Weirdly Positive Unlike on the East Coast, whose denizens keep their enjoyment of things at a safe, critical distance and neatly nestled in layers of ironic detachment, Californians (and people from Oregon) like stuff and aren't afraid to admit it. When I came here, I was shocked by enthusiastic invitations like "Want to play disc golf, man? It'll be tight!" I was more familiar with something along the lines of "We're going to play disc golf, er, whatever. You can come ... I guess."

Living Foods? I've yet to completely figure out what qualifies as "California cuisine," but chances are, whatever it is includes avocado and Sriracha hot sauce.

Life's a Beach Every summer, my family went to Cape Cod, where, for a whole week, all we did was sit by the beach and eagerly soak up the summer sun. After a long, bitter winter, nothing brings greater joy to a New Englander than the feel of hot sand against his toes, warm ocean breezes in his hair and the shrill cry of gulls above. When visiting a friend in San Diego, I asked if we could go to the beach. A San Diegan all his life, he didn't quite have the same pull to the coast as I did. "I don't really like going to the beach," he said like it was no big thing. "Let's just watch some DVDs." What the hell?

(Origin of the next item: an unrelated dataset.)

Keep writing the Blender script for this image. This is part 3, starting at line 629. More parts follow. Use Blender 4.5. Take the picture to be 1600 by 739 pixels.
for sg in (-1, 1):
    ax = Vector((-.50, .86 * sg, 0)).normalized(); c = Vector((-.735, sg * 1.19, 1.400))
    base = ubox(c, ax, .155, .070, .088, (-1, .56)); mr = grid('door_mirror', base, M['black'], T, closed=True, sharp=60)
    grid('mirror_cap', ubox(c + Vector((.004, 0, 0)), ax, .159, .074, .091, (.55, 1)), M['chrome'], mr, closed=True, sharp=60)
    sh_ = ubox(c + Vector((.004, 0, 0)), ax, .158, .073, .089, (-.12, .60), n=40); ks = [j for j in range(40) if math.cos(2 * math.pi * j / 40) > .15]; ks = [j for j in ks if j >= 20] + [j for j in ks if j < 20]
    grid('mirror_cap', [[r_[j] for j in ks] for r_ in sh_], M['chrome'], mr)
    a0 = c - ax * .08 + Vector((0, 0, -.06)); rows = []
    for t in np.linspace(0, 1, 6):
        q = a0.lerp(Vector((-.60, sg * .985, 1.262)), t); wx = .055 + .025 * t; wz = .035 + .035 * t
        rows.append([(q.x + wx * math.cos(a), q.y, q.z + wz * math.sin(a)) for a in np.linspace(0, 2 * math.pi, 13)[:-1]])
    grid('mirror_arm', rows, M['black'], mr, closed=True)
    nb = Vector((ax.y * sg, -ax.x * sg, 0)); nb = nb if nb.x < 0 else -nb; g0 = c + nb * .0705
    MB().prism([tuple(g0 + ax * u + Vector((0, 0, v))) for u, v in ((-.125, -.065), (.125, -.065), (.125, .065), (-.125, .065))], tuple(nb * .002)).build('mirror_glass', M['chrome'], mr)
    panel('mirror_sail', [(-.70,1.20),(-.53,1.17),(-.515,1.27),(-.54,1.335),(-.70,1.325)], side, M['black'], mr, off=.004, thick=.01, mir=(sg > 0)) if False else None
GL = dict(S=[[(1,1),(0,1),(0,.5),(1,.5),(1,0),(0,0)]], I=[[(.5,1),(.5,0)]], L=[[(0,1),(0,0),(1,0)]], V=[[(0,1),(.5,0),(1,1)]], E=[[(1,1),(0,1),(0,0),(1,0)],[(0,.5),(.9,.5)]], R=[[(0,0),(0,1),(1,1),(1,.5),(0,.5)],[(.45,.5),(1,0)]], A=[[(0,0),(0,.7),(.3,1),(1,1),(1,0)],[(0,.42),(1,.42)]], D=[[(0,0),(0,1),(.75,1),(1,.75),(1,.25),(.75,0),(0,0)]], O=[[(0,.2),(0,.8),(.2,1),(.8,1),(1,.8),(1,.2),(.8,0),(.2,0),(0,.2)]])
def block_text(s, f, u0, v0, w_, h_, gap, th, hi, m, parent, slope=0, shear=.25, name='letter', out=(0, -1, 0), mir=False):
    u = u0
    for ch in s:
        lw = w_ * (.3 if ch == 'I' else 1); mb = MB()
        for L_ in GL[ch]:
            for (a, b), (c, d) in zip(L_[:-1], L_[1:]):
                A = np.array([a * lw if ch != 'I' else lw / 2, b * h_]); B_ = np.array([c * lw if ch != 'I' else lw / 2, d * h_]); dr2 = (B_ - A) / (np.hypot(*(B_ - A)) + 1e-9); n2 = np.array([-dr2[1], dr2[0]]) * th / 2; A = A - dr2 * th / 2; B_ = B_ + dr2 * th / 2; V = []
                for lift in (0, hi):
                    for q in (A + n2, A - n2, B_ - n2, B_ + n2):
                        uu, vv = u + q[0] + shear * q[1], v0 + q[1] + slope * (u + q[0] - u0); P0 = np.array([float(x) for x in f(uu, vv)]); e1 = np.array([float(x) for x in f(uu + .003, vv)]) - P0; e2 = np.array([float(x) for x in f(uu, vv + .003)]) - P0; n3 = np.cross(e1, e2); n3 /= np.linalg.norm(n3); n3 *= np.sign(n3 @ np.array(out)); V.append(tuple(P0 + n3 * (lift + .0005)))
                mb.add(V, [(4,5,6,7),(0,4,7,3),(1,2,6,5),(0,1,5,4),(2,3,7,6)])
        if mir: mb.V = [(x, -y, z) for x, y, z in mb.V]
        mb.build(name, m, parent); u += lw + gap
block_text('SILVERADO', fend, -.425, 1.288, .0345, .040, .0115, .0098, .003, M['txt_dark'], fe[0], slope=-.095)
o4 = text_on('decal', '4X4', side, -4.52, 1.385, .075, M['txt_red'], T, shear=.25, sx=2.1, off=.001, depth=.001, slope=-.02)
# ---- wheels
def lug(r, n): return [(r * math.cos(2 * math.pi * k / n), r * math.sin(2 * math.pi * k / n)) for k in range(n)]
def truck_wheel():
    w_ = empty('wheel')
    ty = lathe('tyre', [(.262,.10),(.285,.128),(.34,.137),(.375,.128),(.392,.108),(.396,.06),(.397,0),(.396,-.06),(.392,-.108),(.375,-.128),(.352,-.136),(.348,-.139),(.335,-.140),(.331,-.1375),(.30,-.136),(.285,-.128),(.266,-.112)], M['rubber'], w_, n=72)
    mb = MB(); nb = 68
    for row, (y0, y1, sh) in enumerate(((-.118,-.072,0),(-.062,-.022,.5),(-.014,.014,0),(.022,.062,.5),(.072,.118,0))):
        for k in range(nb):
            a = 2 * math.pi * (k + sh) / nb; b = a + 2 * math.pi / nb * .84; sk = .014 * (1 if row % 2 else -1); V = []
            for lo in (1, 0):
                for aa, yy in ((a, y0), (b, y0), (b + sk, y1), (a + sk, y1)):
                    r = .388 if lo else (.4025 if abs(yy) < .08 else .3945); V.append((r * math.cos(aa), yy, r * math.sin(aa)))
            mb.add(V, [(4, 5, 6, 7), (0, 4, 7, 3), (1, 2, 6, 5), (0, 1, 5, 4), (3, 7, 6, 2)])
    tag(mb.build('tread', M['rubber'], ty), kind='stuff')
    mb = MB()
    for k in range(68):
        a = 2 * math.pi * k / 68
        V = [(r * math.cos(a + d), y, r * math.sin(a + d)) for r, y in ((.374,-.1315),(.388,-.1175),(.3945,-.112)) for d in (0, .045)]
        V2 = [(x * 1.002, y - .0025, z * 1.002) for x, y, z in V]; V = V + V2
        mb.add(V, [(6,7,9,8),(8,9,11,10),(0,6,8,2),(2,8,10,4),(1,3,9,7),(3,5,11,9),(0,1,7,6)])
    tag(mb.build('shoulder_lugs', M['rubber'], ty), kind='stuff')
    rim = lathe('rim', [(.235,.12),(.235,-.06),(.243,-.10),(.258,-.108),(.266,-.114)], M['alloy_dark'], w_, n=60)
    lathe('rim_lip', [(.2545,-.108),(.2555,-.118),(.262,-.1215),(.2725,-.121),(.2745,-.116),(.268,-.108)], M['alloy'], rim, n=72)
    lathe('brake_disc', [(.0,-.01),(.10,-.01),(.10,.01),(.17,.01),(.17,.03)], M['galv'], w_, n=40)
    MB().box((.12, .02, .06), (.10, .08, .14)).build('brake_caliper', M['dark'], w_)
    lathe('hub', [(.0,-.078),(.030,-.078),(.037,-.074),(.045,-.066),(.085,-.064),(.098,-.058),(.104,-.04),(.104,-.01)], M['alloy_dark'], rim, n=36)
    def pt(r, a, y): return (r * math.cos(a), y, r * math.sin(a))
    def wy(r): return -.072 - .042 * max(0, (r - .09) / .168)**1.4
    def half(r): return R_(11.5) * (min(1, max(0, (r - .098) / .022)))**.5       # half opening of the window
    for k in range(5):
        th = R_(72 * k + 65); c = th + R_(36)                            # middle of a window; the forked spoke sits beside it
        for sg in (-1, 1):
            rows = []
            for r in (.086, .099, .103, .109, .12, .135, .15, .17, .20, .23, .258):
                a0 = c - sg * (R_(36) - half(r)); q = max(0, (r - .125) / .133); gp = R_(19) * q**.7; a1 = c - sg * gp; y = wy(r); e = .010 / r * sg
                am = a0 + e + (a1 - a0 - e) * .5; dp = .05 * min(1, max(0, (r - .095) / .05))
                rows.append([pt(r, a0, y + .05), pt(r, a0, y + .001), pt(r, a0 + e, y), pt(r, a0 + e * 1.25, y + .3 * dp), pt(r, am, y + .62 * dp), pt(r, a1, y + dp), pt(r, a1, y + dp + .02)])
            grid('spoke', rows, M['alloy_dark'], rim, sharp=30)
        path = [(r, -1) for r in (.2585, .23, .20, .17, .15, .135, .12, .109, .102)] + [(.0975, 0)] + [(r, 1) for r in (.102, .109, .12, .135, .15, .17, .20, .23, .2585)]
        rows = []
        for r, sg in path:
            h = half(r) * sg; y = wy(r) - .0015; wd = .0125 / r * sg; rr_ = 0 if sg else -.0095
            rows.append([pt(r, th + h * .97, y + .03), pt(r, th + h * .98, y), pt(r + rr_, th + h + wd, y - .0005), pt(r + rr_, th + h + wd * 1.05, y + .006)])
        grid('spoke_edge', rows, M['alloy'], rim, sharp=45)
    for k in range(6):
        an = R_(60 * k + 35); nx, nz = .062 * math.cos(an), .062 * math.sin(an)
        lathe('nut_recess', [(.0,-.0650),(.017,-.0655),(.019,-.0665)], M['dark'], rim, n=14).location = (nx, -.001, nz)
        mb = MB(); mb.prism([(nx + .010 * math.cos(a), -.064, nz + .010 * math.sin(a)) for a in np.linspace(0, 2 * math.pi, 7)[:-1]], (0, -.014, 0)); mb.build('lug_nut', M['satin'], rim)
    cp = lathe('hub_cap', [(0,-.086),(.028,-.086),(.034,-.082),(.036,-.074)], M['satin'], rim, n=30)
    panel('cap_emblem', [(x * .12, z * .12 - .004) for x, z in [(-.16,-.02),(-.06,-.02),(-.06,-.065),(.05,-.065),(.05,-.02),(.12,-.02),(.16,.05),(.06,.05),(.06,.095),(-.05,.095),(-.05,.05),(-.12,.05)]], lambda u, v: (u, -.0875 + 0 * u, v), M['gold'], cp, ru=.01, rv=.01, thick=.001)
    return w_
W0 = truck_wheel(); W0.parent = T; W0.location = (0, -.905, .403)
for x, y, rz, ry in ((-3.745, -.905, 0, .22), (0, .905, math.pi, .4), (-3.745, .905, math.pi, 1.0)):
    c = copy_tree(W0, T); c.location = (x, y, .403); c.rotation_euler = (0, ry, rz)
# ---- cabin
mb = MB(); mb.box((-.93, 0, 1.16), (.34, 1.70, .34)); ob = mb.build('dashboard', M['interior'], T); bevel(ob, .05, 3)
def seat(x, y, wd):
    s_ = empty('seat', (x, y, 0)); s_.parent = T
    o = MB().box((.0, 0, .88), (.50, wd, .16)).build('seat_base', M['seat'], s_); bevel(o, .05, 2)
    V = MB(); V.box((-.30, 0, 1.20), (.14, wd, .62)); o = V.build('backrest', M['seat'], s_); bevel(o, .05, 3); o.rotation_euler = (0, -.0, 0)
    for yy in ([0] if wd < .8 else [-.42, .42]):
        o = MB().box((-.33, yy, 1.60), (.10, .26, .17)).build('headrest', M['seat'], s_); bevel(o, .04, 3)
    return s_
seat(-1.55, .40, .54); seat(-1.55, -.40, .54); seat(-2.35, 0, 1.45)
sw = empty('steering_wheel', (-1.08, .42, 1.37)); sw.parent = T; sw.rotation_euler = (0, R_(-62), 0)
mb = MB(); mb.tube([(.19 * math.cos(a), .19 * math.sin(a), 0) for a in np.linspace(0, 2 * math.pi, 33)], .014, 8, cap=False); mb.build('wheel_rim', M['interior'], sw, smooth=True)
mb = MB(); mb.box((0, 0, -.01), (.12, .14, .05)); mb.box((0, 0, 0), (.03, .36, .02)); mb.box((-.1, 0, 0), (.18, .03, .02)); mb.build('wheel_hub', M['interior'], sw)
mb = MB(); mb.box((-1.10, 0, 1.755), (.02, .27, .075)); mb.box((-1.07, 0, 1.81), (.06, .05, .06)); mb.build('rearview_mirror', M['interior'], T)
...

Slang Culture I want to be able to say "hella." I want to come back to the East with sun-bleached hair and surfer biceps, no longer the pasty Red Sox-crazed teen who inserts "wicked" where "hella" dwells on California tongues. But each time I try to casually slip that oh-so NorCal derivation of "hell of" into my speech, I sound like an imposter. Californians don't buy it as homegrown; New Englanders think I'm putting on airs. I suppose I must dig deeper into my geographic roots for the appropriate modifier--to Eastern Europe. Yeah, that will be übertight.--D.H.